Lau's sensibility embraces the coarse as well as the fine. He knows the stink of yesterday's piss in the alleyways, and notices what lies in the gutters, whether it's cherry blossoms or trash. He lets us in on the jokes he sees around him: the seagull droppings on the Piece of Cake bakery; the boy picking up a taro root and calling it his "chin chin," a child's word for penis. He makes the reader feel the itchy sensation of a winter melon's prickly hair on a hot summer day, or the smell of the brine and guts from the fish department, or the horrible grating of one customer's voice like that of an alley cat with "rusty razor blades sewn in its rump."And in some special poems like "three lumpy oranges" he finds the perfect words to transmute that coarseness into a severe beauty:

"At dumpster's bottom
three lumpy oranges
cool off
in a pool of fish blood"

Lau is intrigued by the human comedy around him. Why, he asks, does that man wear a cub scout hat that's one size too small, or the pudgy boy a "Hunk" t-shirt? Chinatown, he realizes, is as much about the two guys in baseball caps simultaneously yawning one morning across from Union Station as any carved stone lions guarding a stylized gate. My art history professor, Dr. John Fitzgibbon, used to say that there was more violence in the supermarket than in Vietnam. In a number of poems Lau shows that anger and aggression spilling out in the produce section: tired working women pushing and insulting each other as they scour over the river potatoes, the gambler's wife bossing the grocery workers, an annoyed woman waving away help as she unties bundles of bok choy to get at the heart of each.
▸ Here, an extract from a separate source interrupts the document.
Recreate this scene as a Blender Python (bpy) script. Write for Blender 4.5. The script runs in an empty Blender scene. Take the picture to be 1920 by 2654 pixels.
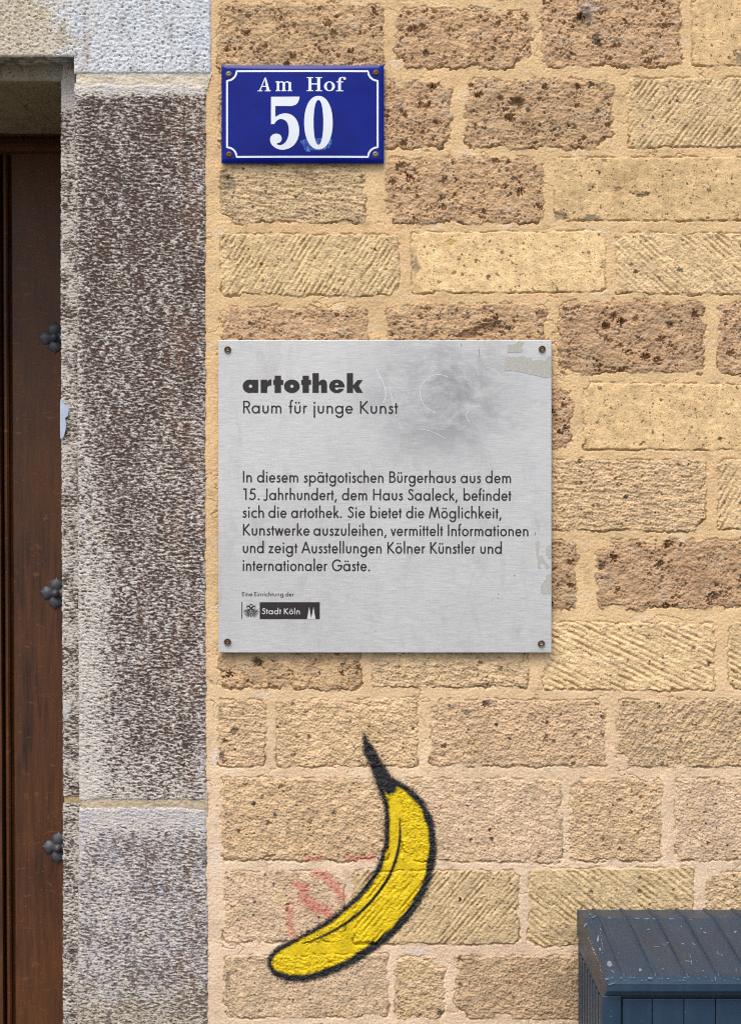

The most successful poems in Blues and Greens elegantly capture a haiku aesthetic in contemporary English. In the poems "winter melon," "green mustache," "frost warning," "bitter melon," "the end of spring," and "green onions" Lau arranges handfuls of common words to create moments of insightful beauty. For example, this is the full poem "green onions:"

"Sitting down to supper
the smell of a day's work
still rises from
my stained hands
to fill our soup bowl"

The poem resonates with a tender intensity; we know that moment, its smell and its feelings. As with all strong haiku, Lau reveals a single experience of the natural world and we remember that our lives are made of just such simple moments. And we realize that the more we pay attention, as Lau does, the more we live.

Lau's first published poems were in the exuberant joint collection The Buddha Bandits Down Highway 99, a 1978 book that also included work by poets Garrett Kaoru Hongo and Lawson Fusao Inada. Lau's Buddha Bandit pieces were either prose poems rich in historical detail or lyric poems that journeyed through geography and memory. In his second book, Songs for Jadina, published in 1980, Lau went deeper into his family's past, writing lyric poems of great emotional depth.

Now in Blues and Greens he's gazing at the elusive surface of the present moment, often capturing it but sometimes missing, as in the poem "the accident," which adds no insight to the dull story of a woman who slips in the produce section and ends up suing the store. Overall, this is a strong collection of poems. Like the eighteen gentle sumi-e interspersed among them, these poems transform customers and produce into art.